Repeat exactly the lines from the start through the line with "hx = hc0[0]", both ends included.
-------- Data provided
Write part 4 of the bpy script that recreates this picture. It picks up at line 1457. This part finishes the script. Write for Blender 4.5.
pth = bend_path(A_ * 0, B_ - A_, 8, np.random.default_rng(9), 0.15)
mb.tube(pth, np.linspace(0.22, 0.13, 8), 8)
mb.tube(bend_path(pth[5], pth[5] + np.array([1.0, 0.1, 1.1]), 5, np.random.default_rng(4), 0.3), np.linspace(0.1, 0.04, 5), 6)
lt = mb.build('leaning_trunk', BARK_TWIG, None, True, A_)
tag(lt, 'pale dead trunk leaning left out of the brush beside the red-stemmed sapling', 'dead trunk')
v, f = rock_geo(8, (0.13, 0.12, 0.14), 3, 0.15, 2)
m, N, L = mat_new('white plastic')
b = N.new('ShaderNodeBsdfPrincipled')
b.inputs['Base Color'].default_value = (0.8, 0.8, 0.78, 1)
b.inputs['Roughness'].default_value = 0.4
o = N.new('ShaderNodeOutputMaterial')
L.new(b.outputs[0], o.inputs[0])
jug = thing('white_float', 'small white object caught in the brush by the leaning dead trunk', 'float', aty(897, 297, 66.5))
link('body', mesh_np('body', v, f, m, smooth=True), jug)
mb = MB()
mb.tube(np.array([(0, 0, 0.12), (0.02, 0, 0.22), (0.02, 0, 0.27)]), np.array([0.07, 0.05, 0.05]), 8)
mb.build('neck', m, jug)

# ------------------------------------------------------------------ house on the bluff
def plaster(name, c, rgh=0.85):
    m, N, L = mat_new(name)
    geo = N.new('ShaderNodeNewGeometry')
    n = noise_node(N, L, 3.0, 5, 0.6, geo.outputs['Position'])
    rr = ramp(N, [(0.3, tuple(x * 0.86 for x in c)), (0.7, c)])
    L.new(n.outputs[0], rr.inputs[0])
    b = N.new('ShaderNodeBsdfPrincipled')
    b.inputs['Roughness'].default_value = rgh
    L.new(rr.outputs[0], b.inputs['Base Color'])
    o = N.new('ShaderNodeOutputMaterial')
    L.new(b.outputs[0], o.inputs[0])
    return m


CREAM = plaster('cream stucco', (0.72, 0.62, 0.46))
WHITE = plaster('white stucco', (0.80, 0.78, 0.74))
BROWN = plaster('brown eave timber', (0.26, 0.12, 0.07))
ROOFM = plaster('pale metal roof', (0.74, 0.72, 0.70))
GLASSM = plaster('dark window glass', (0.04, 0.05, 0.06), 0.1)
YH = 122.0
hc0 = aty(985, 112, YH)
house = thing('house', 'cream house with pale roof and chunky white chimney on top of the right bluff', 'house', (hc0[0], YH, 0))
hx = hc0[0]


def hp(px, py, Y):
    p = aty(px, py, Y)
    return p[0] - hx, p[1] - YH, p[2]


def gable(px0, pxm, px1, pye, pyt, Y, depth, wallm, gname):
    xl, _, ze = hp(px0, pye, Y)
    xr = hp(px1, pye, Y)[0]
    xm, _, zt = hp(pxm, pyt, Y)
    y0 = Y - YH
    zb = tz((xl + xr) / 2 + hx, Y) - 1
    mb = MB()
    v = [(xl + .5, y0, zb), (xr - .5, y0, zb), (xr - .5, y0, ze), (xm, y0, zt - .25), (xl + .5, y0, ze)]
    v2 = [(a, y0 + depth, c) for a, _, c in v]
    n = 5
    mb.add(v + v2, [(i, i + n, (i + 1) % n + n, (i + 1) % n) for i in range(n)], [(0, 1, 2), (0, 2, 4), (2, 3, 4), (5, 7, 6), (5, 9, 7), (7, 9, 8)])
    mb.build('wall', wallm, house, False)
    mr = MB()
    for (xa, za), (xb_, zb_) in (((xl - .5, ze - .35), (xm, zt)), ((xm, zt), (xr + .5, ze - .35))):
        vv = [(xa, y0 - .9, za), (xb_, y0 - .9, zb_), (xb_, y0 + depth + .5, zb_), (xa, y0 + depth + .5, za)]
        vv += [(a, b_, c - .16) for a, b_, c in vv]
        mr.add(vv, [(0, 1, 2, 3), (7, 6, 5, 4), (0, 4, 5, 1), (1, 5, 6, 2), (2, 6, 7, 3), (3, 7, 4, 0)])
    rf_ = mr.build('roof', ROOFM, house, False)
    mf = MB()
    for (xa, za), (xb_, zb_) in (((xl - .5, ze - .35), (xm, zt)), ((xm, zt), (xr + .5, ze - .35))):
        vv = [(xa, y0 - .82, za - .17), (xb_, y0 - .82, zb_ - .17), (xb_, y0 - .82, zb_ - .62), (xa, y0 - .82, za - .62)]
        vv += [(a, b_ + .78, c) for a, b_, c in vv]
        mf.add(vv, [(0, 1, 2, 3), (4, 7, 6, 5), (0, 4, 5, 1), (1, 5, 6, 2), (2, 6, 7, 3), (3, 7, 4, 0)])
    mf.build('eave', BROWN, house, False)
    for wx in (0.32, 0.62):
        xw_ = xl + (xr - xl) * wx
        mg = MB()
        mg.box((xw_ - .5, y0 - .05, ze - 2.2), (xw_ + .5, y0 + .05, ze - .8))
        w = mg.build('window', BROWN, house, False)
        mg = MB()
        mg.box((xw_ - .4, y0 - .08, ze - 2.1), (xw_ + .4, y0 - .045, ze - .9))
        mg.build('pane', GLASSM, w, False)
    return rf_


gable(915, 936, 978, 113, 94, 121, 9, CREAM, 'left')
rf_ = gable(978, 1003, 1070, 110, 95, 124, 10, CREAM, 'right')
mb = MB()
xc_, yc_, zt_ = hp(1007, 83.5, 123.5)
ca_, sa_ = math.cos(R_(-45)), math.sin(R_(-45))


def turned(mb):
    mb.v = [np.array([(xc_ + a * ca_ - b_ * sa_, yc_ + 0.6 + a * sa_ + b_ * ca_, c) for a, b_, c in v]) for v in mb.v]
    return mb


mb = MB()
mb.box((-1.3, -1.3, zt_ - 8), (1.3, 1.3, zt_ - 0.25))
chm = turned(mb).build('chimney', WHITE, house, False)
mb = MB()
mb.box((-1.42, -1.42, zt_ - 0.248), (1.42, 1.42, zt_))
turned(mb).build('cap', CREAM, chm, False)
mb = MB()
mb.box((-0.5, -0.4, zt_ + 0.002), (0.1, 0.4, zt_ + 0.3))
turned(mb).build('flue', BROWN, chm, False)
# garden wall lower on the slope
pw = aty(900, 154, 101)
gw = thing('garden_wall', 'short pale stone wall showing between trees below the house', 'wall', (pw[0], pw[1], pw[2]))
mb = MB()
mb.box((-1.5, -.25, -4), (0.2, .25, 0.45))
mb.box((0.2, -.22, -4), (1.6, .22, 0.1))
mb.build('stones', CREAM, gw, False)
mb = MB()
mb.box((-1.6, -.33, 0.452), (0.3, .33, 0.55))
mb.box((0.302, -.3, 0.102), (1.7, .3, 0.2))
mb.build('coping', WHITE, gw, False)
----------------
= Reply to the exercise =
Write part 4 of the bpy script that recreates this picture. It picks up at line 1457. This part finishes the script. Write for Blender 4.5.
pth = bend_path(A_ * 0, B_ - A_, 8, np.random.default_rng(9), 0.15)
mb.tube(pth, np.linspace(0.22, 0.13, 8), 8)
mb.tube(bend_path(pth[5], pth[5] + np.array([1.0, 0.1, 1.1]), 5, np.random.default_rng(4), 0.3), np.linspace(0.1, 0.04, 5), 6)
lt = mb.build('leaning_trunk', BARK_TWIG, None, True, A_)
tag(lt, 'pale dead trunk leaning left out of the brush beside the red-stemmed sapling', 'dead trunk')
v, f = rock_geo(8, (0.13, 0.12, 0.14), 3, 0.15, 2)
m, N, L = mat_new('white plastic')
b = N.new('ShaderNodeBsdfPrincipled')
b.inputs['Base Color'].default_value = (0.8, 0.8, 0.78, 1)
b.inputs['Roughness'].default_value = 0.4
o = N.new('ShaderNodeOutputMaterial')
L.new(b.outputs[0], o.inputs[0])
jug = thing('white_float', 'small white object caught in the brush by the leaning dead trunk', 'float', aty(897, 297, 66.5))
link('body', mesh_np('body', v, f, m, smooth=True), jug)
mb = MB()
mb.tube(np.array([(0, 0, 0.12), (0.02, 0, 0.22), (0.02, 0, 0.27)]), np.array([0.07, 0.05, 0.05]), 8)
mb.build('neck', m, jug)

# ------------------------------------------------------------------ house on the bluff
def plaster(name, c, rgh=0.85):
    m, N, L = mat_new(name)
    geo = N.new('ShaderNodeNewGeometry')
    n = noise_node(N, L, 3.0, 5, 0.6, geo.outputs['Position'])
    rr = ramp(N, [(0.3, tuple(x * 0.86 for x in c)), (0.7, c)])
    L.new(n.outputs[0], rr.inputs[0])
    b = N.new('ShaderNodeBsdfPrincipled')
    b.inputs['Roughness'].default_value = rgh
    L.new(rr.outputs[0], b.inputs['Base Color'])
    o = N.new('ShaderNodeOutputMaterial')
    L.new(b.outputs[0], o.inputs[0])
    return m


CREAM = plaster('cream stucco', (0.72, 0.62, 0.46))
WHITE = plaster('white stucco', (0.80, 0.78, 0.74))
BROWN = plaster('brown eave timber', (0.26, 0.12, 0.07))
ROOFM = plaster('pale metal roof', (0.74, 0.72, 0.70))
GLASSM = plaster('dark window glass', (0.04, 0.05, 0.06), 0.1)
YH = 122.0
hc0 = aty(985, 112, YH)
house = thing('house', 'cream house with pale roof and chunky white chimney on top of the right bluff', 'house', (hc0[0], YH, 0))
hx = hc0[0]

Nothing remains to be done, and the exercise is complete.